DATASET EXCERPTS:
***

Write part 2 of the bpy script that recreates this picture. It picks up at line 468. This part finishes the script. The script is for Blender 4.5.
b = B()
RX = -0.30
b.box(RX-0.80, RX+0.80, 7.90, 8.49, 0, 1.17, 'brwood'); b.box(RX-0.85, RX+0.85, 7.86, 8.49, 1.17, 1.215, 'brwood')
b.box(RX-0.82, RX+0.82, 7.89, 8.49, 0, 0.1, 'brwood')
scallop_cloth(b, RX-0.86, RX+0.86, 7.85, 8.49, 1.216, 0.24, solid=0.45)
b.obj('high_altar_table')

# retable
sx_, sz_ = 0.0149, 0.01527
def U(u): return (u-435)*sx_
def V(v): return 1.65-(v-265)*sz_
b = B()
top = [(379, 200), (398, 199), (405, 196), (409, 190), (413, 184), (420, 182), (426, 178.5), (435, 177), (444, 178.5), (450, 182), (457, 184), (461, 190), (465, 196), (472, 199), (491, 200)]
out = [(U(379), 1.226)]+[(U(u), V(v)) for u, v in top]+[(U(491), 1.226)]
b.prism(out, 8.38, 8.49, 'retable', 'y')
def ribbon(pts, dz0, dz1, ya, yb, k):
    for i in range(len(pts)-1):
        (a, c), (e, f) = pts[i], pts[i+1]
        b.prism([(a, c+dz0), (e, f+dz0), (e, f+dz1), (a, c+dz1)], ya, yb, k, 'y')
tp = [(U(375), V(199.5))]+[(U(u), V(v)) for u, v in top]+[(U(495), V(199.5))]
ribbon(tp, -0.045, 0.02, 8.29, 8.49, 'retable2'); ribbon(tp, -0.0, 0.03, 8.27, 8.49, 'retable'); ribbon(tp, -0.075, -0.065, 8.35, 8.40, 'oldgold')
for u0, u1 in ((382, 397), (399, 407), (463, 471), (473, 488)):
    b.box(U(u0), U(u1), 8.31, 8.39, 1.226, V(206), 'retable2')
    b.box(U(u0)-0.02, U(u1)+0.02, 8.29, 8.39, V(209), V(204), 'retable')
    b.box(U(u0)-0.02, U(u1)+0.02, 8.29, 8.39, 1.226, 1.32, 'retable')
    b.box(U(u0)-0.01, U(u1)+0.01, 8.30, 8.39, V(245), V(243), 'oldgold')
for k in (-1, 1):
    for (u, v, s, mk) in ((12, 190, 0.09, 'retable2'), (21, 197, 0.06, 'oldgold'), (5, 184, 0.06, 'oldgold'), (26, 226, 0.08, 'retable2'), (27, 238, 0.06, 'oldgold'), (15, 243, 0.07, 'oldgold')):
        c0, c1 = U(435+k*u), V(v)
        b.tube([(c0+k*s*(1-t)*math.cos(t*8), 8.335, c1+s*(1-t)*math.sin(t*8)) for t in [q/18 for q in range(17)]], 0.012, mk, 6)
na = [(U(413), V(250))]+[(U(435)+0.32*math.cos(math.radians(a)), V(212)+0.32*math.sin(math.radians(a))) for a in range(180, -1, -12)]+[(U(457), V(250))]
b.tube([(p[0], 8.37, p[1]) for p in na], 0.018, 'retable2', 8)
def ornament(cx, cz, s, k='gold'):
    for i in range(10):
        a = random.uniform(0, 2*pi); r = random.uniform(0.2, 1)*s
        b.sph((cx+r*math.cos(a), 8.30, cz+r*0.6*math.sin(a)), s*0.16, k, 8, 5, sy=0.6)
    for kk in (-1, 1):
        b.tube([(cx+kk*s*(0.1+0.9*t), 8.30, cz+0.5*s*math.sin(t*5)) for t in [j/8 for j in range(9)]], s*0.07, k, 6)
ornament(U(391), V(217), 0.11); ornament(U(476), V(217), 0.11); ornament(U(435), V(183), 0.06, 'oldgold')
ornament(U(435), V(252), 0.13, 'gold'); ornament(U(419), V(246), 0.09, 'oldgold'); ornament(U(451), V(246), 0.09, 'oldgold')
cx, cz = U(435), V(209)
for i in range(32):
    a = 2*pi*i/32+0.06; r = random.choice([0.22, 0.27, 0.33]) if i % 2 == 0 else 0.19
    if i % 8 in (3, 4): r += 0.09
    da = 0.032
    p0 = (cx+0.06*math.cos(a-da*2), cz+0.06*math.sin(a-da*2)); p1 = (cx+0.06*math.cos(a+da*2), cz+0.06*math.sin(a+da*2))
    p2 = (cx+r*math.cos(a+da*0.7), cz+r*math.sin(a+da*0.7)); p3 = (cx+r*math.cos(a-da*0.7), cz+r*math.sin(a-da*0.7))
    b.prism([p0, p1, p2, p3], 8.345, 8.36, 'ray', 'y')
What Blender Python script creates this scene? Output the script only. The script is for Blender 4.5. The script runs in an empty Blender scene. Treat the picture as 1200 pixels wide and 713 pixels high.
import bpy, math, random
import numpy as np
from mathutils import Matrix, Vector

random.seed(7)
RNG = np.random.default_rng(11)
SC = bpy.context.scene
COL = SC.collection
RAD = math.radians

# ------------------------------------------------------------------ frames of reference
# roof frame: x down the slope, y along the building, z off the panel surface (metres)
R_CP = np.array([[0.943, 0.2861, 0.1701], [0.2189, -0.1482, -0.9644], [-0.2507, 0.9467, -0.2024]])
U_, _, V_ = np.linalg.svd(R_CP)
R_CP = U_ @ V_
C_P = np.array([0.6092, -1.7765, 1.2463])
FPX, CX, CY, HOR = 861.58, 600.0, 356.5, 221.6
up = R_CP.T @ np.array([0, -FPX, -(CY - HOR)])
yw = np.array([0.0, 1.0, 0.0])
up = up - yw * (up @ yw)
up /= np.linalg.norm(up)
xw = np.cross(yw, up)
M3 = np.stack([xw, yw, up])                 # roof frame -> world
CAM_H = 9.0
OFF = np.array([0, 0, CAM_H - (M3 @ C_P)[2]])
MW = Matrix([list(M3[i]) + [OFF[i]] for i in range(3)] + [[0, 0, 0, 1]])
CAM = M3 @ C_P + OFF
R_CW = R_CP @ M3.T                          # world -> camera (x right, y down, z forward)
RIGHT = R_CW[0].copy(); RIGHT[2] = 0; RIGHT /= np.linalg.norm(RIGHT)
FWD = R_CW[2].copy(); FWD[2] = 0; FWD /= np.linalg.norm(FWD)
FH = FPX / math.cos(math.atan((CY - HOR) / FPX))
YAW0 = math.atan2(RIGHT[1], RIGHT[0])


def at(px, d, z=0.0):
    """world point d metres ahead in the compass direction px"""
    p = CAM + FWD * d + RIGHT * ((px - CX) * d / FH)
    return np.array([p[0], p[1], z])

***

AIM:
Return nothing but the lines from the first line of the listing through the line with "b.obj('high_altar_table')", please, keeping every one of them unchanged.

RESULT:
Write part 2 of the bpy script that recreates this picture. It picks up at line 468. This part finishes the script. The script is for Blender 4.5.
b = B()
RX = -0.30
b.box(RX-0.80, RX+0.80, 7.90, 8.49, 0, 1.17, 'brwood'); b.box(RX-0.85, RX+0.85, 7.86, 8.49, 1.17, 1.215, 'brwood')
b.box(RX-0.82, RX+0.82, 7.89, 8.49, 0, 0.1, 'brwood')
scallop_cloth(b, RX-0.86, RX+0.86, 7.85, 8.49, 1.216, 0.24, solid=0.45)
b.obj('high_altar_table')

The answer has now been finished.